【2月14日 AFP】修理に出したノートパソコンを米家電小売大手ベストバイ(Best Buy)になくされたとして、米国の女性が同社に対し、5400万ドル(約59億5000万円)の損害賠償を求める訴えを起こした。

 提訴した女性はワシントン(Washington)州の非営利団体(NPO)に勤務するRaelyn Campbellさん。AFPの取材に答えたCampbellさんによると、ベストバイに対する「天文学的」な賠償金額は意図的に設定したもので、最近米国のある裁判官が預けたズボンをなくされたとして家族経営のドライクリーニング店に求めた請求額と同一にしたという。

 Campbellさんは「夫婦でやってるドライクリーニング店がズボン一着をなくすこともあるだろう。
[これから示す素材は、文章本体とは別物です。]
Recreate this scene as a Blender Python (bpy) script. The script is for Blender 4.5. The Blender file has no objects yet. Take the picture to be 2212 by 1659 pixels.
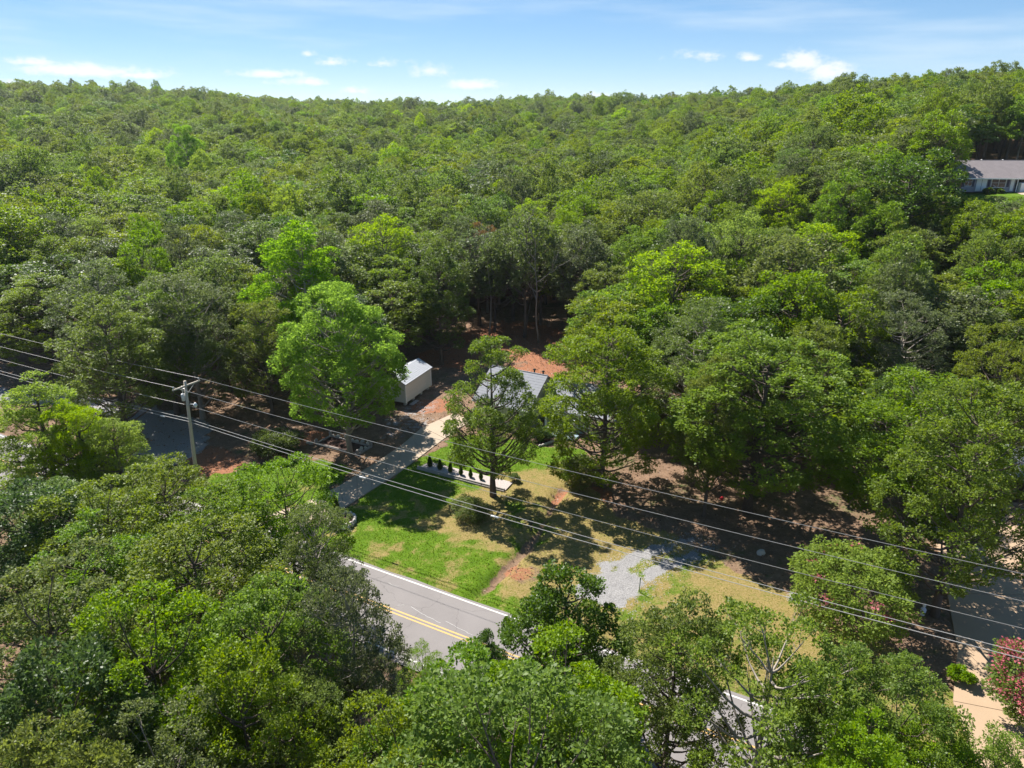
import bpy, math, random
import numpy as np
from mathutils import Vector, Matrix, Euler

SC = bpy.context.scene
COL = SC.collection
R = math.radians

# ------------------------------------------------------------------ camera
CAM_H, PITCH = 33.0, 20.9
cam_data = bpy.data.cameras.new('camera')
cam_data.sensor_width = 36.0
cam_data.lens = 36.0 * 1560.0 / 2212.0
cam_data.clip_start = 0.5
cam_data.clip_end = 20000.0
cam = bpy.data.objects.new('camera', cam_data)
cam.location = (0, 0, CAM_H)
cam.rotation_euler = (R(90 - PITCH), 0, 0)
COL.objects.link(cam)
SC.camera = cam

# ------------------------------------------------------------------ sun + sky
SUN_EL = R(52.0)
SUN_DIR = Vector((-0.62 * math.cos(SUN_EL), 0.785 * math.cos(SUN_EL), math.sin(SUN_EL))).normalized()
sun_l = bpy.data.lights.new('sun', 'SUN')
sun_l.energy = 5.0
sun_l.angle = R(0.53)
sun_l.color = (1.0, 0.955, 0.88)
sun = bpy.data.objects.new('sun', sun_l)
sun.rotation_euler = SUN_DIR.to_track_quat('Z', 'Y').to_euler()
sun.location = SUN_DIR * 300
COL.objects.link(sun)

world = bpy.data.worlds.new('World')
SC.world = world
world.use_nodes = True


class NT:
    """small helper to write node graphs"""
    def __init__(self, tree):
        self.t = tree
        tree.nodes.clear()

    def n(self, kind, inputs=None, **props):
        nd = self.t.nodes.new(kind)
        for k, v in props.items():
            setattr(nd, k, v)
        for k, v in (inputs or {}).items():
            sock = nd.inputs[k]
            if isinstance(v, bpy.types.NodeSocket):
                self.t.links.new(v, sock)
            else:
                sock.default_value = v
        return nd

    def math(self, op, a, b=0.0, c=0.0, clamp=False):
        return self.n('ShaderNodeMath', {0: a, 1: b, 2: c}, operation=op, use_clamp=clamp).outputs[0]

    def mix(self, f, a, b, blend='MIX'):
        nd = self.n('ShaderNodeMix', data_type='RGBA', blend_type=blend)
        for i, v in ((0, f), (6, a), (7, b)):
            if isinstance(v, bpy.types.NodeSocket):
                self.t.links.new(v, nd.inputs[i])
            else:
                nd.inputs[i].default_value = v if i == 0 or len(v) == 4 else (*v, 1)
        return nd.outputs[2]

    def noise(self, vec, scale, detail=4, rough=0.55):
        return self.n('ShaderNodeTexNoise', {'Vector': vec, 'Scale': scale, 'Detail': detail, 'Roughness': rough}).outputs[0]

    def ramp(self, f, stops, interp='LINEAR'):
        nd = self.n('ShaderNodeValToRGB', {0: f})
        nd.color_ramp.interpolation = interp
        el = nd.color_ramp.elements
        while len(el) < len(stops):
            el.new(0.5)
        for e, (p, c) in zip(el, stops):
            e.position = p
            e.color = c if len(c) == 4 else (*c, 1)
        return nd.outputs[0]

    def maprange(self, v, a, b, c=0.0, d=1.0, smooth=True):
        nd = self.n('ShaderNodeMapRange', {0: v, 1: a, 2: b, 3: c, 4: d})
        nd.interpolation_type = 'SMOOTHSTEP' if smooth else 'LINEAR'
        return nd.outputs[0]


def build_sky():
    g = NT(world.node_tree)
    sky = g.n('ShaderNodeTexSky', sky_type='NISHITA')
    sky.sun_disc = False
    sky.sun_elevation = SUN_EL
    sky.sun_rotation = math.atan2(SUN_DIR.x, SUN_DIR.y)
    sky.altitude = 100
    sky.air_density = 0.6
    sky.dust_density = 0.0
    sky.ozone_density = 6.0
    tc = g.n('ShaderNodeTexCoord')
    d = g.n('ShaderNodeVectorMath', {0: tc.outputs['Generated']}, operation='NORMALIZE').outputs[0]
    xyz = g.n('ShaderNodeSeparateXYZ', {0: d})
    X, Y, Z = xyz.outputs
    az = g.math('ARCTAN2', X, Y)                      # 0 = looking along +Y, to the right positive
    el = g.math('ARCSINE', Z)
    # --- low cumulus: each puff an ellipse in azimuth / elevation, broken up by noise
    v = g.n('ShaderNodeCombineXYZ', {0: az, 1: g.math('MULTIPLY', el, 1.7), 2: 0.0}).outputs[0]
    n1 = g.noise(v, 34.0, 6, 0.62)
    n2 = g.noise(v, 110.0, 4, 0.6)
    wob = g.math('ADD', g.math('MULTIPLY', g.math('SUBTRACT', n1, 0.5), 1.5),
                 g.math('MULTIPLY', g.math('SUBTRACT', n2, 0.5), 0.7))
    total = None
    for (a, e, sa, se, w) in CLOUDS:
        da = g.math('DIVIDE', g.math('SUBTRACT', az, R(a)), R(sa))
        de0 = g.math('SUBTRACT', el, R(e))
        up = g.math('DIVIDE', de0, R(se))
        dn = g.math('DIVIDE', de0, R(se * 0.6))
        de = g.math('MAXIMUM', up, g.math('MULTIPLY', dn, -1.0))
        r2 = g.math('ADD', g.math('MULTIPLY', da, da), g.math('MULTIPLY', de, de))
        m = g.math('MULTIPLY', g.math('SUBTRACT', 1.25, g.math('SQRT', r2)), w)
        total = m if total is None else g.math('MAXIMUM', total, m)
    # the same kind of puffs carry on all round the horizon
    ring_n = g.noise(v, 7.0, 3, 0.5)
    ring = g.math('MULTIPLY', g.maprange(ring_n, 0.60, 0.72), g.maprange(g.math('ABSOLUTE', az), R(48), R(58)))
    ring = g.math('MULTIPLY', ring, g.math('MULTIPLY', g.maprange(el, R(1.0), R(4)), g.maprange(el, R(12), R(7))))
    total = g.math('MAXIMUM', total, g.math('SUBTRACT', g.math('MULTIPLY', ring, 1.2), 0.4))
    cum = g.maprange(g.math('ADD', total, g.math('MULTIPLY', wob, 1.3)), 0.0, 1.05)
    # --- thin high streaks
    sv = g.n('ShaderNodeCombineXYZ', {0: g.math('ADD', az, g.math('MULTIPLY', el, 1.6)), 1: g.math('MULTIPLY', el, 9.0), 2: 3.3}).outputs[0]
    s1 = g.noise(sv, 3.2, 6, 0.55)
    streak = g.math('MULTIPLY', g.maprange(s1, 0.46, 0.74), 0.42)
    streak = g.math('MULTIPLY', streak, g.maprange(el, R(60), R(20)))
    gam = g.n('ShaderNodeGamma', {0: sky.outputs[0], 1: 0.55}).outputs[0]
    gam = g.n('ShaderNodeHueSaturation', {'Saturation': 1.4, 'Color': gam}).outputs[0]
    c = g.mix(streak, gam, (2.5, 2.95, 3.35))
    c = g.mix(g.math('MULTIPLY', cum, 0.80), c, (3.45, 3.45, 3.5))
    bg = g.n('ShaderNodeBackground', {'Color': c, 'Strength': SKY_STRENGTH})
    out = g.n('ShaderNodeOutputWorld')
    g.t.links.new(bg.outputs[0], out.inputs[0])


SKY_STRENGTH = 0.138
CLOUDS = [  # azimuth, elevation, half width, half height (degrees), weight
    (-28.35, 2.18, 4.06, 0.54, 1.0),
    (-25.43, 2.02, 2.1, 0.34, 0.9),
    (-31.28, 2.67, 1.62, 0.32, 0.8),
    (-32.78, 1.25, 1.09, 0.42, 0.9),
    (-17.38, 2.22, 2.49, 0.41, 0.95),
    (-14.94, 1.71, 1.92, 0.36, 0.85),
    (-14.36, 3.5, 0.57, 0.27, 0.6),
    (-12.76, 3.02, 1.35, 0.48, 0.6),
    (-9.2, 3.0, 1.05, 0.45, 0.65),
    (-5.92, 2.47, 1.61, 0.61, 0.65),
    (-2.58, 1.55, 2.1, 0.47, 0.95),
    (-11.29, 1.15, 1.25, 0.28, 0.5),
    (12.66, 3.41, 1.9, 0.47, 0.5),
    (16.59, 3.23, 0.92, 0.38, 0.8),
    (20.26, 2.82, 1.61, 0.86, 1.1),
    (21.95, 2.22, 1.58, 0.8, 1.05),
    (18.93, 2.73, 0.96, 0.38, 0.8),
    (6.25, 0.85, 1.14, 0.28, 0.6),
]
build_sky()

SC.view_settings.view_transform = 'Standard'
SC.view_settings.look = 'None'
SC.view_settings.gamma = 1.0
SC.view_settings.exposure = 1.22
try:
    SC.view_settings.use_curve_mapping = False
except Exception:
    pass
cy = SC.cycles
cy.max_bounces = 8
cy.diffuse_bounces = 5
cy.glossy_bounces = 2
cy.transmission_bounces = 3
cy.transparent_max_bounces = 4
cy.use_denoising = True
try:
    cy.denoiser = 'OPENIMAGEDENOISE'
    cy.denoising_input_passes = 'RGB_ALBEDO_NORMAL'
    cy.denoising_prefilter = 'ACCURATE'
except Exception:
    pass
SC.render.film_transparent = False


# ------------------------------------------------------------------ helpers
def put(ob, parent=None):
    COL.objects.link(ob)
    if parent is not None:
        ob.parent = parent
    return ob


def tag(ob, label=None, cat=None, group=None, kind=None):
    if label: ob['label'] = label
    if cat: ob['category'] = cat
    if group: ob['group'] = group
    if kind: ob['kind'] = kind
    return ob


def empty(name, loc=(0, 0, 0), rz=0.0, label=None, cat=None, group=None):
    e = bpy.data.objects.new(name, None)
    e.empty_display_size = 0.5
    e.location = loc
    e.rotation_euler = (0, 0, rz)
    COL.objects.link(e)
    return tag(e, label, cat, group)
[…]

けれど、米国最大の家電小売店が顧客保護ポリシーを持っていないこととは問題が違う。ベストバイに注意を促すとともに、パソコンを修理に出すときに個人情報が盗まれるリスクを明らかにしたかった」と述べた。
 
■「天文学的な請求額は個人情報保護への注意促進」

 ベストバイは米国、カナダ、中国に1300以上の店舗を展開している大型家電量販店。
 
 Campbelさんは昨年、同店で1年前に買ったノートパソコンを保証期間中に修理に出したが戻ってこなかった。しかもベストバイ側は紛失の事実を数か月間隠していたという。

「PCも中身も消えてしまったのに、彼らはわたしに黙っていた上、数か月後に報告した時にはわたしが1100ドルで買ったPCに900ドルの賠償をすると低く見積もってきた」。その後も何か月かやりとりが続き、いまだに賠償金は支払われていないという。弁護士に相談すると、個人情報を盗まれた疑いもあるといわれた。

 ベストバイを訴えたのは同社に注意を促すためだという。「賠償請求している60億円近い金額は、なくなったコンピュータと中身の値段ではない。ベストバイにこうした問題に取り組むきっかけを与え、個人情報盗難の危険を社会に認知してもらいたいからだ」(Campbelさん)

 AFPの取材に対しベストバイの広報担当Nissa French氏からは、「わが社の認識では、この女性にはすでに賠償額を提示し、1110ドル35セントを支払った。さらに謝罪の意味で500ドル分のギフトカードも受け取っている。今回の件でするべきことはし、学ぶところは学んだ。訴訟にまで発展したことについてはたいへん遺憾だ」と述べた文書が送られてきた。